Thursday, May 10, 2007

Spotlight on General Motors' Cash Flow

Robert Farago just posted installment 122 of his GM Deathwatch series at thetruthaboutcars.com. Subtitled Burn Baby Burn, the focus is on GM's cash flow as reflected by its recent quarterly financial statement. As you may recall. GM effectively posted a break-even quarter, thanks to profits all over the world but North America, not to mention the sale of the General's stake in Suzuki. There's no question that GM is not bleeding as fast as it was last year, but it's still not a healthy company. With $24.7 billion in cash on hand, GM reported a loss of 1.7 billion, plus it had increased payables to suppliers (who are now treated as bankers) of $1 billion. Put the two together, and GM lost $2.7 in cash over the quarter.

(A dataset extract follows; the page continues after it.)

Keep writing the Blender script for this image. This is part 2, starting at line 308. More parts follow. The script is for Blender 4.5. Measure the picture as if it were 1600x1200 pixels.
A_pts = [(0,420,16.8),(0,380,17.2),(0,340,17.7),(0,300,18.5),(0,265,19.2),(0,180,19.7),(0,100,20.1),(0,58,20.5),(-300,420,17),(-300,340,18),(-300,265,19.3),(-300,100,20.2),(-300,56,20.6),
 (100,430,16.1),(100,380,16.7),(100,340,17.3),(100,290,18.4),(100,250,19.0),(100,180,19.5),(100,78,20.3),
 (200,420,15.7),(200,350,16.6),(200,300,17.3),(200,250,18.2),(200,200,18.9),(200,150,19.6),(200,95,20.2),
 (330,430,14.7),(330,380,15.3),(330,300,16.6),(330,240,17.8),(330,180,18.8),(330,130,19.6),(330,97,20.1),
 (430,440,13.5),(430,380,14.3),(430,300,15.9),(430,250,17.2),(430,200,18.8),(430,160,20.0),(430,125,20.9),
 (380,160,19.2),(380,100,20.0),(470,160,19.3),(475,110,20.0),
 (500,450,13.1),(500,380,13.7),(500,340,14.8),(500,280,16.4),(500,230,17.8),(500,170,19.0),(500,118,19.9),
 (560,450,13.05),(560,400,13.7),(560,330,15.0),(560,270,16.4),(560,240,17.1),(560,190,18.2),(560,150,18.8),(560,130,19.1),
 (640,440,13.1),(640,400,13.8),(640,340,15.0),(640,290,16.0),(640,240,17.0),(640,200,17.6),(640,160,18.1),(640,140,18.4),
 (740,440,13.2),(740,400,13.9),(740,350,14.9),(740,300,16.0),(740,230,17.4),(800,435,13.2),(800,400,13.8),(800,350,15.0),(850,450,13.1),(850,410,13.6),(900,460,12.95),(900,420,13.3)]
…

Now is the time that GM should really be salting away the big bucks. There's a brand new line of profitable pick up trucks as well as the Envoy/Acadia/Outlook crossovers. Saturn has a product line that is top-heavy with new models -- for a change. There won't be as much new metal on the floor next year, and there will be some new competition, most notably, a new Honda Accord.

Farago gives GM two years until Chapter 11 bankruptcy at the current rate of cash burn. Is that accurate? How can you tell when the end is neigh? One sign will be massive stock-sell offs. GM officials just received permission to sell their accumulated shares. Another sign would be cancelled new models, delayed new models, or, even worse, pie in the sky announcements of models they don't have a chance at producing in the time frame announced. We're seeing some of those signs now. The rear-wheel drive platform has been delayed, and GM has made blue-sky predictions about the Chevrolet Volt electric car concept.

Make no mistake about it, if you read about the insiders selling their shares, it's a sign the rats are leaving the sinking ship, and it's time to put on your life jacket.